More is involved in the use of angles than merely the audience's concepts of movement and distance. We have noted how a high or low angle changes audience psychology. A definite emotional and mental attitude can be invoked by taking advantage of the audience's instinctive urge to identify itself with the camera viewpoint.
Suppose you are shooting sequences of Mother with her child in a carriage. If your shots in the first sequence are from a normal eye-level angle, the audience is inclined to feel that it is a bystander, a spectator.
But if, in your next sequence, you shoot Baby using a high angle from the spot where Mother is standing—from Mothers viewpoint, as it were—the audience will unconsciously identify itself with her. And if you take a third sequence shooting Mother from Baby's position in the carriage, with a low angle, your audience will associate itself with Baby, and look at things from her point of view.
So stimulating and rewarding are angle shots that the cameraman may be tempted to let his enthusiasm gallop away with his judgment. Being "angle crazy" is as bad as being "pan happy." Angles, like any other aspect of motion-picture technique, are only a means to an end—the objective of good continuity. It they are indulged in for their own sake. they become trick shots, nothing more.
Trick angles might be justified if you were shooting a circus movie, where the freak, tile grotesque, and the exaggerated are the order of the day. But the everyday world is not a circus world, and ordinary happenings are not usually observed from bizarre angles.
An angle so unusual that the audience's concentration is interrupted by the thought: "My, what an amazing shot!" is a poor one because you have interfered with your audience's attention to the main action.
On the other hand, if an unusual angle points up the action and strengthens the audience's concentration, it is a good angle, or then the audience" is not conscious of the angle as such and its attention is not distracted from the action.

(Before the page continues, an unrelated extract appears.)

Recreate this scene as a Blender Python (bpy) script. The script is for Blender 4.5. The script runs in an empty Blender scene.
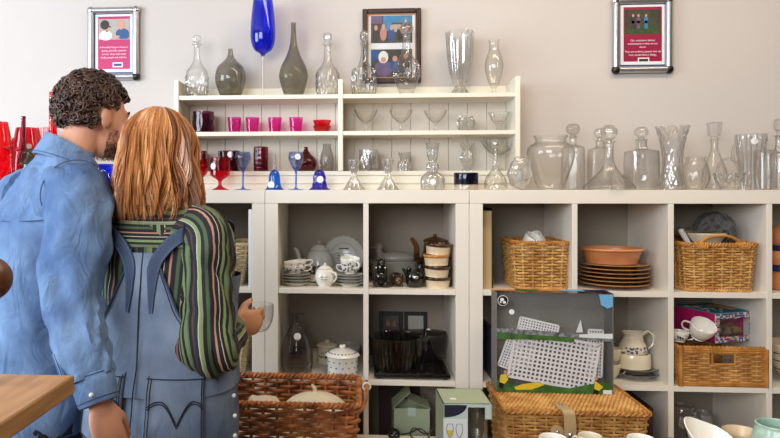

Suppose two men are sitting at a table playing cards. A low-angle shot of the host, taken from the level of his calf looking up at him. would be an unusual angle all right, but nothing would be gained by it except the impression that the cameraman had tried something in the way of a trick. The main action still is the card-playing.
If the host's dog comes along, however, and rubs against his leg, disturbing him, a low-angle shot from the dogs level would be ideal to tell the story of how the host is distracted and looks down at the animal. The main action is now provided by the dog and the low angle now becomes the most effective one. It contributes to, it improves the action; it is an integral part of the picture.
Smoothness, may we say again, is one of the outstanding qualities of good continuity. A smooth movie style must avoid angles that irritate and call attention to themselves, just as a smooth writing style must avoid similes or metaphors that are pretentious or too odd.
A good angle, in short, is one that calls attention to the action—not to itself.
A cameraman's choice of angles is a main ingredient of his style.
A change of angles between shots not only enables application of the general rule; it also brings drama and excitement to the action.
The human eye-level angle is constantly varied by high, low and side angles.
The so-called "flat angle" lacks interest and should be avoided except when the subject is moving head-on toward the camera, in which case the motion itselt creates the interest.
Angles can mold an audience's concept of the size and speed of movement of the subject on-screen. They can also influence the audiences psychological attitude toward the subject.
Don't be "angle crazy. Avoid excessive use of unusual angles, which contribute to a picture only if they serve to clarify it and further the action.
A good angle is one that calls attention to the action, not to itself.